Well, the Japs also yielded to these arguments, and thenceforth have been happy. Trade has prevailed. Rice has gone up, and a good many Japs have gone to the ethereal spaces, overcome with hunger. Railways have been built, national debts have been created; the Mikado and Tycoon have fought, the Daimios have quarrelled, white men have been assassinated, beggary has begun, taxes press upon the people; and indeed all the signs which mark the high civilization of trade have appeared. "Progress," we are assured, is now certain, and Japan is "developing her resources." Bliss ensues. All of which is written down and printed in many volumes for all men to read. And "Perry's Expedition" can be read in beautiful volumes which cost you, we'll say, $50 for the books and a million for the glorious expedition.

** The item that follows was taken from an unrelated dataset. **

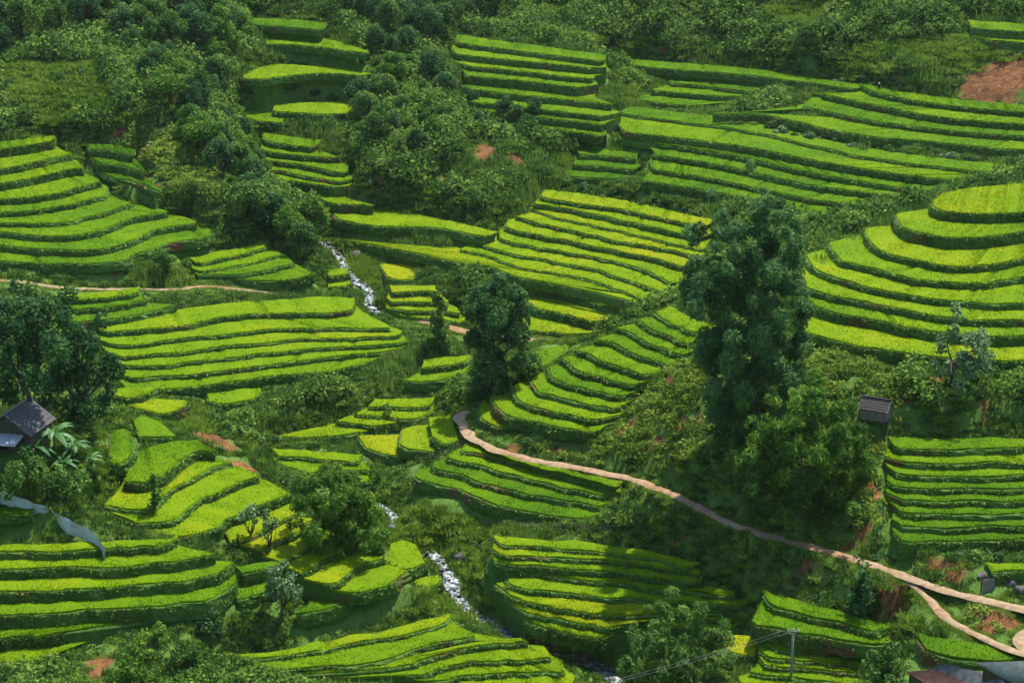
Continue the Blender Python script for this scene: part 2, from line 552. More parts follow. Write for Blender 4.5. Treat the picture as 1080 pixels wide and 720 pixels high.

We make any sacrifices for the new religion, and are willing to waste the filthy lucre of gold to extend a divine idea.
We did it!
We opened their ports!
We extended the blessing of trade!
We have made the Japs into Yankees!
They are learning the benefits of cheap and nasty!
Glory be to the new god!
Massachusetts! Massachusetts has held herself and has been held as the heart and the brain of New England. She has had (so she has believed) the heart to feel a moral principle and the head to accept a great thought. She has had brave-hearted men and clear-eyed women. Once—let us make a brief retrospect—she had "pilgrim fathers." She had what she and the world too thought a religion, which she believed in. She had a people of sound English stock, who in this clear New England air grew to hate squalor, vice, beggary, debt, and damnation. Once, fifty years ago, she had no great cities; her "Hub," Boston, in 1830 had but the poor population of 61,392, nearly all born on her soil, few of them dirty or beggared. Once, fifty years ago, all through Massachusetts were clean, decent, white-housed towns, such as Worcester, and Springfield, and Northampton, and Concord, and Salem, and Newburyport, centres of small but most cultivated and earnest social life.
Then small farms were cultivated by families of New England birth, out of whom came able men and handsome women. Children lived with parents, and did not tyrannize them. Silk gowns were rare, and pianos unknown; "art" and "culture" had not become household words, but butter was made at home, and the mystery of bread was known to ladies. Few then had been to Paris, and few therefore knew how vulgar they were. But "where ignorance is bliss," etc. They got on, and did not know what poor creatures they were.